The Taming of The Shrew by William Shakespeare


Image credit: Wordsworth Classics

Indulge yourself in a battle of wits in this boisterous comedy set in Padua. The play follows the lives of two young men, hopeful Lucentio and manipulative Petruchio and two daughters of a wealthy merchant. While the oldest daughter Katharina is described as hot-tempered, “curst and shrewd”, the youngest daughter Bianca appears to be subservient and demure, winning her father’s affections. When Lucentio declares his love to Bianca, he discovers an obstacle to their happiness. According to the old tradition the eldest daughter must wed first. Seduced by the size of the dowry, Petruchio arranges to marry Katherine against her will. From bizarre wedding ceremony to unorthodox honeymoon, self-proclaimed shrew-tamer Petruchio is trying to break his wife’s spirit through emotional abuse. However, he is confronted by an acid-tongued Katherine who despises his sexist remarks and rebels against patriarchal culture and female obedience. Despite its controversial reputation for portrayal of abusive behaviour and misogynistic attitude toward women, the play represents a double satire on both sexes.

The Original Folk and Fairy Tales by Jacob Grimm and Wilhelm Grimm


Image credit: Penguin Publishers

From Hansel and Gretel to Cinderella, the collection of fairy tales have earned its world-wide reputation, inspiring countless live-action, animation and stage adaptations. Through magical adventures, Grimms’ stories have instilled moral values in many generations. An all-age crowd pleaser, the book has an ability to transport any adult back to their childhood.

Murder on The Orient Express by Agatha Christie


Image credit: Dombrowski

One of the best-known gems in Agatha Christie’s collection of crime stories, this novel presents a mind-boggling case to be solved aboard a luxurious train travelling across Europe. When the snowstorm stops the Orient Express in its tracks, the passengers start to fear for their safety. However, they soon find that the bitter cold might be the least of their worries, when one of their travel companions is stabbed to death. The mystery surrounding the murder intrigues the Belgian detective, who promptly launches his own investigation.

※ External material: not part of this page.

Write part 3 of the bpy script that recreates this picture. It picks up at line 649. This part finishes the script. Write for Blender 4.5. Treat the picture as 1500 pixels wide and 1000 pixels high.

Capitalising on adverse weather conditions, Hercule Poirot makes the most of his captive audience by juggling the clues and the interviews with the most eccentric suspects.

Shirley by Charlotte Brontë


Image credit: Kindle

In 1848, after revolutionising Gothic literature, Charlotte Brontë decides to turn her pen to historical fiction that focuses on "something real and unromantic as Monday morning.” Her new social novel becomes one of the most insightful fictional studies of industrial unrest with its divisive implications on workforce, gender roles and national identity at the turn of the century. Set during the Napoleonic wars, the story channels economic struggles through a stark contrast between its main characters- a feisty heiress to a great fortune and an orphan with no prospects in life- who find their lives inextricably entangled in a love square. This engrossing chronicle reaches a bittersweet climax as the poison of social status spreads its tentacles into the hearts and minds of the younger generation.

Rebecca by Daphne du Maurier


Image credit: Virago

This blood-curdling tale of terror and fear represents a recollection of chilling events that took place in the isolated country mansion in Cornwall. As the young bride of Maxim De Winter assumes her new responsibilities, she receives a cold reception from Mrs Danvers , a sinister housekeeper who goes to great lengths to preserve the distant memory of the former mistress of the house. The remote coastal setting contributes to the feeling of unease and imminent danger for Mrs de Winter filling her with the suspicion of foul play. Will she ever discover what lurks behind the grand estate of Manderley or is she destined to live in the shadow of her mysterious predecessor?